Ali junto, de sentinela ao restaurante, levanta-se um exuberante chorão, continuamente derramando suas lágrimas verdes - não de tristeza nem de alegria mas muito belas -, saindo da alta fonte dos seus olhos e caindo em miríades de fios, quase até ao chão.
Entrámos então, com sua licença, nesse aprazível espaço onde outrora funcionou uma azenha, água mansa e múrmura fazendo girar rodízios, cereal migado entre moles de granito, alva farinha para operar em fornos de lenha o milagre quente dos pães. Gostosos estavam também os peixes do almoço, depois das entradas e antes de uma sobremesa breve, a que se seguiu o cafezito, já cá fora, na esplanada, do lado do grande campo de erva tenra.
E de novo, ali perto, a eguazinha tosando no chão, cabeça baixa, como se mais nada quisesse senão tenra erva. Como se mais nada quisesse, mas quer! “Todos os dias ela vem aqui, a esta hora, à espera de trincar a cenoura que lhe damos”, diz-nos a menina servente. “Ela não é nada tola, não!”, continua ainda. Não é nada tola, não senhores, porque, com a barriguinha cheia de erva e do bom petisco da cenoura, à hora de mais calor, ela cavalga em direcção ao seu quarto e à sua cama, para uma valente soneca. E depois, lá começa ela de novo a faina de roer pela quinta a erva mais macia e mais verde.

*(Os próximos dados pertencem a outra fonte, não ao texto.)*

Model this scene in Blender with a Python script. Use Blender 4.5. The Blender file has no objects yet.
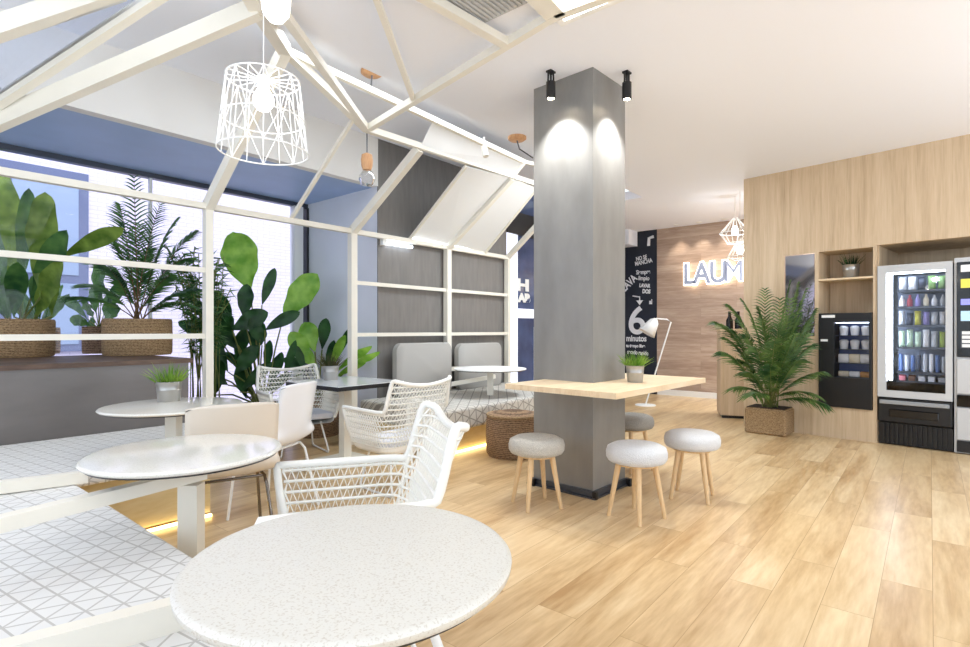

Regresso a minha casa, onde agora não está mais ninguém. Por isso, “eu” posso ficar “comigo” a sós, na casinha do meu corpo, em íntimo convívio com o meu coração, em íntima mas racionalmente equilibrada cumplicidade com os seus desejos, prestando também terna atenção – atenção já contaminada de ternura – aos órgãos do meu corpo, e comandando, se o achar conveniente, uma respiração profunda e a consequente e demorada e deliciosa apneia.

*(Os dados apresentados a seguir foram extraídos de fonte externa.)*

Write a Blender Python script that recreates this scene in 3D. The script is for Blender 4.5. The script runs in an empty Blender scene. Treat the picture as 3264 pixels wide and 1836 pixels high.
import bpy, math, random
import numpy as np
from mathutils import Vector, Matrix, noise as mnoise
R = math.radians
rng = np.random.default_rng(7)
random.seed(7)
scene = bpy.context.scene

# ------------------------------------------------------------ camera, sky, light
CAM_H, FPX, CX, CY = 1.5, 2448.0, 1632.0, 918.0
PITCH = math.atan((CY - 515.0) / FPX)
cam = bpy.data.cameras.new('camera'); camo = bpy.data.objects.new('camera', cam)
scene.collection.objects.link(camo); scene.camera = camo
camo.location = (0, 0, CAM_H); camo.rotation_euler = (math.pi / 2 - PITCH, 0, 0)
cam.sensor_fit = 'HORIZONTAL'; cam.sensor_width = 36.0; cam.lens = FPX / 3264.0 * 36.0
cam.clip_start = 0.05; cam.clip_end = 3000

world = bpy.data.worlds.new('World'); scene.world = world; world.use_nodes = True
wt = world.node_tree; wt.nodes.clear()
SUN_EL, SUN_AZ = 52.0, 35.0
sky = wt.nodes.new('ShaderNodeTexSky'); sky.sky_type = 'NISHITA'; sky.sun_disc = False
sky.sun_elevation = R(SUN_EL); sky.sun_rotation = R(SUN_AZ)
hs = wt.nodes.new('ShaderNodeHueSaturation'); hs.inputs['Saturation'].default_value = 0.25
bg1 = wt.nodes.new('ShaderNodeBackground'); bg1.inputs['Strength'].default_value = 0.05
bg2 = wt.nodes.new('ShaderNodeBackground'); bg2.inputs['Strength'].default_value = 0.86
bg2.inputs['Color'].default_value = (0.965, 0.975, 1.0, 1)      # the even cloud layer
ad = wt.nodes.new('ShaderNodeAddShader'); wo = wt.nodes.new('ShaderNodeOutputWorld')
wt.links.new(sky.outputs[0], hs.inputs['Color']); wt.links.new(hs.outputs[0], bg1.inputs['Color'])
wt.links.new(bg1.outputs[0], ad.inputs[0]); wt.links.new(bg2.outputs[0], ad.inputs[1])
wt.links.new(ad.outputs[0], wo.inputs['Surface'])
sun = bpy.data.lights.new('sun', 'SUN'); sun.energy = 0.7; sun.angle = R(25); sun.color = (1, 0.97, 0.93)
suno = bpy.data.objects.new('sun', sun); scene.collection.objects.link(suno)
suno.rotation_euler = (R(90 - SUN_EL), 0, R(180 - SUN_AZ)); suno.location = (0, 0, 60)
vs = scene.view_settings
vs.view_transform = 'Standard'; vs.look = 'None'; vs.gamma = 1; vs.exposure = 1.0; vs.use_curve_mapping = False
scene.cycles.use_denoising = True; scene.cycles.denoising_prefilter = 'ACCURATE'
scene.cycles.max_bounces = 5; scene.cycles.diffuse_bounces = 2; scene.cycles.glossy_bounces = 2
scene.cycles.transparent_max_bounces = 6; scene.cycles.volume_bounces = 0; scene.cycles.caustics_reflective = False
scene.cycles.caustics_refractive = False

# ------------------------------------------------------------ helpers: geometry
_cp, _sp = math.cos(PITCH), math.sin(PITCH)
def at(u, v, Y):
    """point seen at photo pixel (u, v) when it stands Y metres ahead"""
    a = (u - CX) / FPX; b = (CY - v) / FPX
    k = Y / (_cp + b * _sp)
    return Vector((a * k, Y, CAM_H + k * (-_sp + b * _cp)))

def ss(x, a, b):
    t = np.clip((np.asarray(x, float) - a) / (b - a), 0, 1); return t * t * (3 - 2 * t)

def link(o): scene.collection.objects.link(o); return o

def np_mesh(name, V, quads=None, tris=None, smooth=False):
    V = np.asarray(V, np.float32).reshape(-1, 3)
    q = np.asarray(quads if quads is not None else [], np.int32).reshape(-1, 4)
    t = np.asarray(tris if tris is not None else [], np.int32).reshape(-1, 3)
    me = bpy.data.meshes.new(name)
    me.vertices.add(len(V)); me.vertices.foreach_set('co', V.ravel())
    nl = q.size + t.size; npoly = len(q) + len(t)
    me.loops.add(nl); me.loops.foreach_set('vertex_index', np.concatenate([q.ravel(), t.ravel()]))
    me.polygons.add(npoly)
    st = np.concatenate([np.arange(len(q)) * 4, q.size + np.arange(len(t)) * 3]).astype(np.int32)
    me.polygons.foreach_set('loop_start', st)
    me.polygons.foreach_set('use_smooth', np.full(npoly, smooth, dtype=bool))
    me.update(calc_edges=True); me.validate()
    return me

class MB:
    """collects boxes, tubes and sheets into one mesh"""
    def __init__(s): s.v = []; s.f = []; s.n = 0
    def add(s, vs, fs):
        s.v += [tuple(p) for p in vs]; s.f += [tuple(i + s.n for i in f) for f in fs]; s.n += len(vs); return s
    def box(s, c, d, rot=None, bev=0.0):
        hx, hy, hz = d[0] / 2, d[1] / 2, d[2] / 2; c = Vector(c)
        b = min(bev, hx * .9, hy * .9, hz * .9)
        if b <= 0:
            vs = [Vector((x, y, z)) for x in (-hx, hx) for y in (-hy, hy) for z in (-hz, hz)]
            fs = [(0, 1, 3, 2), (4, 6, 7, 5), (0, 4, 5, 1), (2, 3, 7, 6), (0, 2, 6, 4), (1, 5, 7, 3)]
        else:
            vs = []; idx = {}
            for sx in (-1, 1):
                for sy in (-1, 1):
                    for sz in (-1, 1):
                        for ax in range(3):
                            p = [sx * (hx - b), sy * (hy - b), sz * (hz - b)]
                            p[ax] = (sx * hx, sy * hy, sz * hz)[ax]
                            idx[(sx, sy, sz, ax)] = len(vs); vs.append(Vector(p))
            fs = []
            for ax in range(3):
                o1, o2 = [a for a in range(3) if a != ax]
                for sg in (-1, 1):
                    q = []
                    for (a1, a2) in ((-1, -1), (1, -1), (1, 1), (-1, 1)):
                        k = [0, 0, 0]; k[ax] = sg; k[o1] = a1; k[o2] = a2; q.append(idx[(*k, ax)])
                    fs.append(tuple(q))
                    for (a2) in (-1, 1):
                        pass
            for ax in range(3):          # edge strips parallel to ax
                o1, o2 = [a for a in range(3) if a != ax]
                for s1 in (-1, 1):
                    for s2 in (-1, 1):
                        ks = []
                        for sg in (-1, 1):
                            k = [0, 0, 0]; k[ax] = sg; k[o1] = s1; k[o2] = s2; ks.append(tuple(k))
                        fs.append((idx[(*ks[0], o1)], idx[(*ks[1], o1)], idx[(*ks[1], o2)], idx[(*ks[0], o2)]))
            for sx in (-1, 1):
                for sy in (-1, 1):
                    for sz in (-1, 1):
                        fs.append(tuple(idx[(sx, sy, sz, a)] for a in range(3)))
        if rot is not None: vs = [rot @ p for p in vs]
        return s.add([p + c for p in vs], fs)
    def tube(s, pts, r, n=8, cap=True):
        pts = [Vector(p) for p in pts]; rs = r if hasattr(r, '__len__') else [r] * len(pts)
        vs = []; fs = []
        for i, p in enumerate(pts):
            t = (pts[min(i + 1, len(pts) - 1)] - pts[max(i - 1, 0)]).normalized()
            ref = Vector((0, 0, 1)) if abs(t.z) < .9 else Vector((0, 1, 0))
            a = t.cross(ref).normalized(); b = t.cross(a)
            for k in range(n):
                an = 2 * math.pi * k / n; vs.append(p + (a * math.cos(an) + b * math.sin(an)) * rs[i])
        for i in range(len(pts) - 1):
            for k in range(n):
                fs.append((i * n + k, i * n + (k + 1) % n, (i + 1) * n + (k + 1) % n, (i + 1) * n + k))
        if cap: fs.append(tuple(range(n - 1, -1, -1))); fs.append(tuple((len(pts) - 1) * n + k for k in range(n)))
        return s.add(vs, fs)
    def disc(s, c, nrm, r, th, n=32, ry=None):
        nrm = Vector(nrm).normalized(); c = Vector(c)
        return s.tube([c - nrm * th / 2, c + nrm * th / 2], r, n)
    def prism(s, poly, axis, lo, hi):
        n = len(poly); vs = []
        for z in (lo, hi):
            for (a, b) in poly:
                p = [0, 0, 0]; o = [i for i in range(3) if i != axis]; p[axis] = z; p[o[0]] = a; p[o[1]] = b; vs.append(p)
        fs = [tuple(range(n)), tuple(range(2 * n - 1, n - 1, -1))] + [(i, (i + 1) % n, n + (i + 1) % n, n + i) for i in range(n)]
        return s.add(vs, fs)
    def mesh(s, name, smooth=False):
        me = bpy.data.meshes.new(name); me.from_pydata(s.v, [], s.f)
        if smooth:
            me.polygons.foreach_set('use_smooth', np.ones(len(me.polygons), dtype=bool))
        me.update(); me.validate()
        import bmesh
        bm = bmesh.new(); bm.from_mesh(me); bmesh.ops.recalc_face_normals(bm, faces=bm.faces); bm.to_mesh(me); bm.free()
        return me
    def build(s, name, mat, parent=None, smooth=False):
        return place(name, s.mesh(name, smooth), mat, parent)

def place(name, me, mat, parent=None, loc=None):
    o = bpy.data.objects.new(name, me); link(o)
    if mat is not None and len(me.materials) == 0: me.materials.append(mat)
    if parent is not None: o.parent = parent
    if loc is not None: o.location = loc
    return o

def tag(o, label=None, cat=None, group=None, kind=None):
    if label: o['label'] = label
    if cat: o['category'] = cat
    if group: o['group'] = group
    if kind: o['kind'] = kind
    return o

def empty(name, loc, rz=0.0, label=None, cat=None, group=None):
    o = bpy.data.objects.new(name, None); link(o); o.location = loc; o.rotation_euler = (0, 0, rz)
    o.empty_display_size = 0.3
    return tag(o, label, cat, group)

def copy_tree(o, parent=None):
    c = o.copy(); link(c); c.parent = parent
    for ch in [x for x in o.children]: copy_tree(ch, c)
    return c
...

Em solidão, o espírito reentra assim na sua casinha, de onde emerge em cada agora como flor e fruto ou como luz; lá é a sua fonte perene, em todo o limitado tempo que lhes é dado aos dois para viverem; entrando o espírito para governar e orientar essa casinha, dela recebendo para tanto desejos e emoções e sentimentos e sugestões…mas também carreando para lá coisinhas espirituais, de si próprias, que fazem muitas vezes as delícias do coração, em perfeito entendimento entre os dois; o “pensar do espírito, fora do espaço e do tempo”, mergulhado num “corpo de espaço e de tempo”; tudo isto, neste agora frágil mas também eterno. Que delícia será saber viver assim … e viver mesmo!